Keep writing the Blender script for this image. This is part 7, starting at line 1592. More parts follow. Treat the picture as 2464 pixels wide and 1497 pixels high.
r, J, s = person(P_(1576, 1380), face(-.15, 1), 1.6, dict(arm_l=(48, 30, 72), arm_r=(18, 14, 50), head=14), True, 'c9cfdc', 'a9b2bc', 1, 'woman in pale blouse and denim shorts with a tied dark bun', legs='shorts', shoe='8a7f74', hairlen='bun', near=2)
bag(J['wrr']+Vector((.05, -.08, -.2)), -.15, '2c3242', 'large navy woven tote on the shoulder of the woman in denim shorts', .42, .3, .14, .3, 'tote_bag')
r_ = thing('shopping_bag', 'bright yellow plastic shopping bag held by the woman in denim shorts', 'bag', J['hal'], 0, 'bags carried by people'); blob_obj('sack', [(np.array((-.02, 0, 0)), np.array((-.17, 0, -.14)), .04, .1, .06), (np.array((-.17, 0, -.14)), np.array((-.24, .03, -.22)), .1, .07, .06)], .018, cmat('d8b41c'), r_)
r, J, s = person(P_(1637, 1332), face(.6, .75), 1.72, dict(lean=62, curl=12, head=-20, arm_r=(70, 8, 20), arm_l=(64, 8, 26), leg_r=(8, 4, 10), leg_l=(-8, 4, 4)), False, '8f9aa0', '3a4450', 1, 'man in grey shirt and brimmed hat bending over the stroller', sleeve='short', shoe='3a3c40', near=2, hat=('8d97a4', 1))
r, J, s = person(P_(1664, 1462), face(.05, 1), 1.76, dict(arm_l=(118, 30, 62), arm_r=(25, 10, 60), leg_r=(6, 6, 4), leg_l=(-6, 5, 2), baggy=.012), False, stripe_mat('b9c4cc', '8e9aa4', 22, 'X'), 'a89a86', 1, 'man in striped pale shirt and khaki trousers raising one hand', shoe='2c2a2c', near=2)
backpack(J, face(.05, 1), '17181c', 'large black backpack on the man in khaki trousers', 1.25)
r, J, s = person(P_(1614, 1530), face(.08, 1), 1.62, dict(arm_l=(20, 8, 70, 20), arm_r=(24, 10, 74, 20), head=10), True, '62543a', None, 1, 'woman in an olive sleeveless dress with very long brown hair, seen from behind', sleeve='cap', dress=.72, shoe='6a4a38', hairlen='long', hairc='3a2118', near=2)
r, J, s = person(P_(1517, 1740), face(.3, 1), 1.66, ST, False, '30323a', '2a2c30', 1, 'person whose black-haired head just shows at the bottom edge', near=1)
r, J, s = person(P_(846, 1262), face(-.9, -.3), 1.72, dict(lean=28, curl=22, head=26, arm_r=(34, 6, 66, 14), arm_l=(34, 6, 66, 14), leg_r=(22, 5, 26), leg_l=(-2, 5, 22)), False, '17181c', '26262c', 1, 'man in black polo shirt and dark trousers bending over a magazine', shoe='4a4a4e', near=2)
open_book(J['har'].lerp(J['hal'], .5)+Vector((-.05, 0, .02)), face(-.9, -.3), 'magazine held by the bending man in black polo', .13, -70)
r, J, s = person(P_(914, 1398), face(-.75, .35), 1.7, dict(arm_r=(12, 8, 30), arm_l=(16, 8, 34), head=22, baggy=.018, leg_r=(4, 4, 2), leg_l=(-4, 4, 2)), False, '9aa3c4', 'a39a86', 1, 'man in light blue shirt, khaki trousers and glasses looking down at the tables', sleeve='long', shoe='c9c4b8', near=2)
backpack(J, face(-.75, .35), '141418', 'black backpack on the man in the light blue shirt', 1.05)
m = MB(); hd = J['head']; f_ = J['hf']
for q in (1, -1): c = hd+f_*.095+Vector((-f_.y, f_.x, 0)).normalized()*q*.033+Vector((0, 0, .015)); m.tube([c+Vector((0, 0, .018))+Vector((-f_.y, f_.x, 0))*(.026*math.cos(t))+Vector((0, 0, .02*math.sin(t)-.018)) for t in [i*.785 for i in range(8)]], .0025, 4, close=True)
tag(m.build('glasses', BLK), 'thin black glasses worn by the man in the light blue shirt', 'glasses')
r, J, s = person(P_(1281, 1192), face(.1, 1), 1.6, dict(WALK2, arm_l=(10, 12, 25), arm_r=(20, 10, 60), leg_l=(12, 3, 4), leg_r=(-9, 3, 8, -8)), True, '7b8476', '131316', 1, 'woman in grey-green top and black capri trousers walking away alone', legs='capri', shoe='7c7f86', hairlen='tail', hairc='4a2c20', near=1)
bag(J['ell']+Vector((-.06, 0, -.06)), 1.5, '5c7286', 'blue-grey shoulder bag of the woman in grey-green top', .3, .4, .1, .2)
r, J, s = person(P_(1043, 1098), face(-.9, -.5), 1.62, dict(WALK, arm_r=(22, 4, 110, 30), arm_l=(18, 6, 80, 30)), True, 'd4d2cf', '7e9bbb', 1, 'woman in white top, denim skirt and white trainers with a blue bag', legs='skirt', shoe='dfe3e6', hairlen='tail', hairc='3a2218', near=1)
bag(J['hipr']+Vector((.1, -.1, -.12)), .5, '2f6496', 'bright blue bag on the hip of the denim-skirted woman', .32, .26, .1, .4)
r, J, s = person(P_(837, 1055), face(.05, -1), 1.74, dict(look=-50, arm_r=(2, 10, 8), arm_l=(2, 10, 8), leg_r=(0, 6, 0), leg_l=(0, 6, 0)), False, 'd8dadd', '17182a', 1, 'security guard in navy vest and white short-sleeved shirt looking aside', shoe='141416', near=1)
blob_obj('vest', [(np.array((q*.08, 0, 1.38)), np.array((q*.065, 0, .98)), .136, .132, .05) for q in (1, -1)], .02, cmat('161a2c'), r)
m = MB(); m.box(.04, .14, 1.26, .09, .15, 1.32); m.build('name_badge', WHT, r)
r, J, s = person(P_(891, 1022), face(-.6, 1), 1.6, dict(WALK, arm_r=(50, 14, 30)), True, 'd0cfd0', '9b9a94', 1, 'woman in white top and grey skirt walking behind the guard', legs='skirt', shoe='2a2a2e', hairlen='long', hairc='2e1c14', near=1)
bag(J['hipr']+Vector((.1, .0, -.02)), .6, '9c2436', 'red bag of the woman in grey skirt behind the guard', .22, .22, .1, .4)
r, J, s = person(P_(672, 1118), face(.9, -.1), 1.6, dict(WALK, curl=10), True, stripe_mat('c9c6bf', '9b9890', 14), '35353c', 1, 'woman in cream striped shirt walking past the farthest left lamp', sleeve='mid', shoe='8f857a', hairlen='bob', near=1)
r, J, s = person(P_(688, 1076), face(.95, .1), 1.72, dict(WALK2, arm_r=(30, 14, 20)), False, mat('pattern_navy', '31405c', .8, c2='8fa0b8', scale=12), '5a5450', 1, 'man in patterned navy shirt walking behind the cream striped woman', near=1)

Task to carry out
Give an exact copy of all the data shown above.

Completed task
Keep writing the Blender script for this image. This is part 7, starting at line 1592. More parts follow. Treat the picture as 2464 pixels wide and 1497 pixels high.
r, J, s = person(P_(1576, 1380), face(-.15, 1), 1.6, dict(arm_l=(48, 30, 72), arm_r=(18, 14, 50), head=14), True, 'c9cfdc', 'a9b2bc', 1, 'woman in pale blouse and denim shorts with a tied dark bun', legs='shorts', shoe='8a7f74', hairlen='bun', near=2)
bag(J['wrr']+Vector((.05, -.08, -.2)), -.15, '2c3242', 'large navy woven tote on the shoulder of the woman in denim shorts', .42, .3, .14, .3, 'tote_bag')
r_ = thing('shopping_bag', 'bright yellow plastic shopping bag held by the woman in denim shorts', 'bag', J['hal'], 0, 'bags carried by people'); blob_obj('sack', [(np.array((-.02, 0, 0)), np.array((-.17, 0, -.14)), .04, .1, .06), (np.array((-.17, 0, -.14)), np.array((-.24, .03, -.22)), .1, .07, .06)], .018, cmat('d8b41c'), r_)
r, J, s = person(P_(1637, 1332), face(.6, .75), 1.72, dict(lean=62, curl=12, head=-20, arm_r=(70, 8, 20), arm_l=(64, 8, 26), leg_r=(8, 4, 10), leg_l=(-8, 4, 4)), False, '8f9aa0', '3a4450', 1, 'man in grey shirt and brimmed hat bending over the stroller', sleeve='short', shoe='3a3c40', near=2, hat=('8d97a4', 1))
r, J, s = person(P_(1664, 1462), face(.05, 1), 1.76, dict(arm_l=(118, 30, 62), arm_r=(25, 10, 60), leg_r=(6, 6, 4), leg_l=(-6, 5, 2), baggy=.012), False, stripe_mat('b9c4cc', '8e9aa4', 22, 'X'), 'a89a86', 1, 'man in striped pale shirt and khaki trousers raising one hand', shoe='2c2a2c', near=2)
backpack(J, face(.05, 1), '17181c', 'large black backpack on the man in khaki trousers', 1.25)
r, J, s = person(P_(1614, 1530), face(.08, 1), 1.62, dict(arm_l=(20, 8, 70, 20), arm_r=(24, 10, 74, 20), head=10), True, '62543a', None, 1, 'woman in an olive sleeveless dress with very long brown hair, seen from behind', sleeve='cap', dress=.72, shoe='6a4a38', hairlen='long', hairc='3a2118', near=2)
r, J, s = person(P_(1517, 1740), face(.3, 1), 1.66, ST, False, '30323a', '2a2c30', 1, 'person whose black-haired head just shows at the bottom edge', near=1)
r, J, s = person(P_(846, 1262), face(-.9, -.3), 1.72, dict(lean=28, curl=22, head=26, arm_r=(34, 6, 66, 14), arm_l=(34, 6, 66, 14), leg_r=(22, 5, 26), leg_l=(-2, 5, 22)), False, '17181c', '26262c', 1, 'man in black polo shirt and dark trousers bending over a magazine', shoe='4a4a4e', near=2)
open_book(J['har'].lerp(J['hal'], .5)+Vector((-.05, 0, .02)), face(-.9, -.3), 'magazine held by the bending man in black polo', .13, -70)
r, J, s = person(P_(914, 1398), face(-.75, .35), 1.7, dict(arm_r=(12, 8, 30), arm_l=(16, 8, 34), head=22, baggy=.018, leg_r=(4, 4, 2), leg_l=(-4, 4, 2)), False, '9aa3c4', 'a39a86', 1, 'man in light blue shirt, khaki trousers and glasses looking down at the tables', sleeve='long', shoe='c9c4b8', near=2)
backpack(J, face(-.75, .35), '141418', 'black backpack on the man in the light blue shirt', 1.05)
m = MB(); hd = J['head']; f_ = J['hf']
for q in (1, -1): c = hd+f_*.095+Vector((-f_.y, f_.x, 0)).normalized()*q*.033+Vector((0, 0, .015)); m.tube([c+Vector((0, 0, .018))+Vector((-f_.y, f_.x, 0))*(.026*math.cos(t))+Vector((0, 0, .02*math.sin(t)-.018)) for t in [i*.785 for i in range(8)]], .0025, 4, close=True)
tag(m.build('glasses', BLK), 'thin black glasses worn by the man in the light blue shirt', 'glasses')
r, J, s = person(P_(1281, 1192), face(.1, 1), 1.6, dict(WALK2, arm_l=(10, 12, 25), arm_r=(20, 10, 60), leg_l=(12, 3, 4), leg_r=(-9, 3, 8, -8)), True, '7b8476', '131316', 1, 'woman in grey-green top and black capri trousers walking away alone', legs='capri', shoe='7c7f86', hairlen='tail', hairc='4a2c20', near=1)
bag(J['ell']+Vector((-.06, 0, -.06)), 1.5, '5c7286', 'blue-grey shoulder bag of the woman in grey-green top', .3, .4, .1, .2)
r, J, s = person(P_(1043, 1098), face(-.9, -.5), 1.62, dict(WALK, arm_r=(22, 4, 110, 30), arm_l=(18, 6, 80, 30)), True, 'd4d2cf', '7e9bbb', 1, 'woman in white top, denim skirt and white trainers with a blue bag', legs='skirt', shoe='dfe3e6', hairlen='tail', hairc='3a2218', near=1)
bag(J['hipr']+Vector((.1, -.1, -.12)), .5, '2f6496', 'bright blue bag on the hip of the denim-skirted woman', .32, .26, .1, .4)
r, J, s = person(P_(837, 1055), face(.05, -1), 1.74, dict(look=-50, arm_r=(2, 10, 8), arm_l=(2, 10, 8), leg_r=(0, 6, 0), leg_l=(0, 6, 0)), False, 'd8dadd', '17182a', 1, 'security guard in navy vest and white short-sleeved shirt looking aside', shoe='141416', near=1)
blob_obj('vest', [(np.array((q*.08, 0, 1.38)), np.array((q*.065, 0, .98)), .136, .132, .05) for q in (1, -1)], .02, cmat('161a2c'), r)
m = MB(); m.box(.04, .14, 1.26, .09, .15, 1.32); m.build('name_badge', WHT, r)
r, J, s = person(P_(891, 1022), face(-.6, 1), 1.6, dict(WALK, arm_r=(50, 14, 30)), True, 'd0cfd0', '9b9a94', 1, 'woman in white top and grey skirt walking behind the guard', legs='skirt', shoe='2a2a2e', hairlen='long', hairc='2e1c14', near=1)
bag(J['hipr']+Vector((.1, .0, -.02)), .6, '9c2436', 'red bag of the woman in grey skirt behind the guard', .22, .22, .1, .4)
r, J, s = person(P_(672, 1118), face(.9, -.1), 1.6, dict(WALK, curl=10), True, stripe_mat('c9c6bf', '9b9890', 14), '35353c', 1, 'woman in cream striped shirt walking past the farthest left lamp', sleeve='mid', shoe='8f857a', hairlen='bob', near=1)
r, J, s = person(P_(688, 1076), face(.95, .1), 1.72, dict(WALK2, arm_r=(30, 14, 20)), False, mat('pattern_navy', '31405c', .8, c2='8fa0b8', scale=12), '5a5450', 1, 'man in patterned navy shirt walking behind the cream striped woman', near=1)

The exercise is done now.